The Central Line was packed.  I really couldn't get on the first train, and I can be very determined.  The second train had a tourist couple (presumably) with a baby buggy right in the entrance.  What will it be like during the Olympics?

 

And so to the Pacific Playhouse; and 'The Rebel Cell'.  The loo is backstage here, and someone nearly got trapped as the performance started.  It's part of the excitement of this kind of theatre: is this a member of the cast; how is it going to fit in?

Of course, he didn't fit in.  This is a two-hander, variously described as 'hip-hop' and 'rap'.  I don't really know what these terms mean (which is why I'm here), but even I could tell neither of these were fitting adjectives for the gentleman nearly trapped in the lavatory.

In fact, coming here is a big adventure.  I think this must have been a short test run, at short notice, because the Pacific is briefly available.  I instinctively shied away from the Metro blurb: "I don't want to sit for an evening listening to black teenagers reading bad poetry" was roughly the sort of thought winging through my head.  Then I thought that an old fogey like me should do exactly that from time-to-time.  But that's (roughly) was what I was expecting.

I couldn't have been more wrong.  The exuberant nude start made it clear that at least one of the cast was startlingly white.  I think part of what makes theatre so exciting is the distance between expectation and delivery.  So that may be part of why I thought this was so good.  But I don't think so: I think it really was very good.  It's a 2007 Edinburgh fringe award-winner (of course, I didn't know that till afterwards).  And it's terrific.  I emerged from the performance with the word 'Shakespearean' on my lips.  Now that's not a word to use lightly about any theatre (even Shakespeare, these days, ha, ha, ha).  But, looking at the literature afterwards, it turns out that the Scotsman's critic used the same word in 2007.

It was very fine language, expressing a very interesting conflict of ideas, tied (relatively) neatly into a tale of an imagined future.  All this, coupled with the authors being the players, led naturally to the 'Shakespearean' epithet.

So I want to say it's 'Shakespearean'

Which is how I found the experien

-ce.

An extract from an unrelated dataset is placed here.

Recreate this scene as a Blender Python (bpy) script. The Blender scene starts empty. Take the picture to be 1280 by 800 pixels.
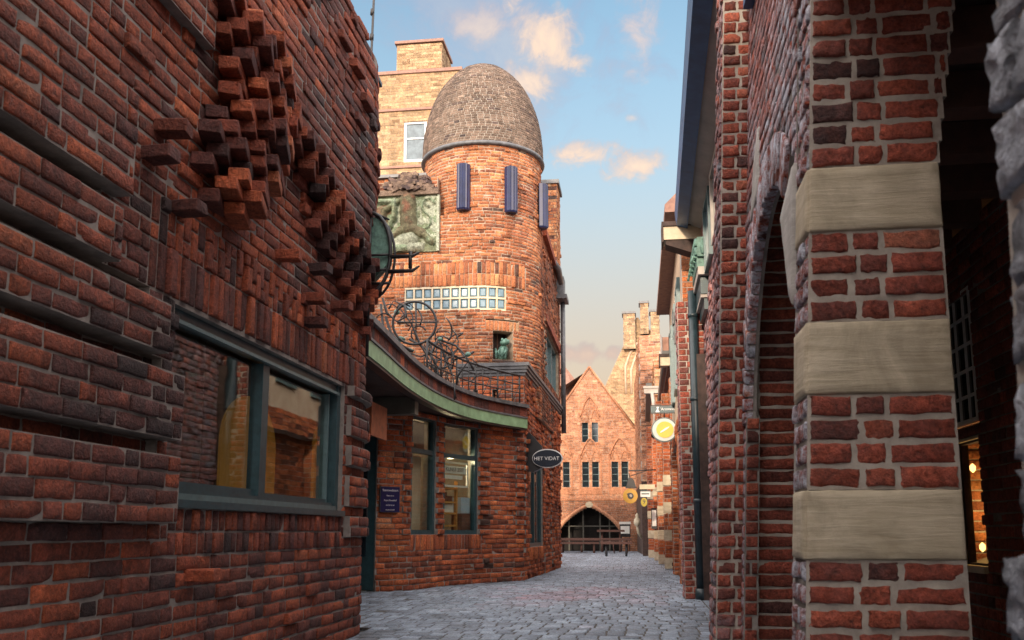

I'm sure there's a lot of theory an'

Stuff to explain why it left me so cheery an'

Full of praise.

I couldn't resist putting that in, 'cos it's more the level I was expecting: that terrible mixture of plain chant and pop rhythms that burst out of shiny little black cars at traffic lights.

 

Not only a great performance, but fairly short, too.  And the journey home was even shorter, from clapping enthusiastically to indoors in less than an hour.  Of course, that's partly because it's October.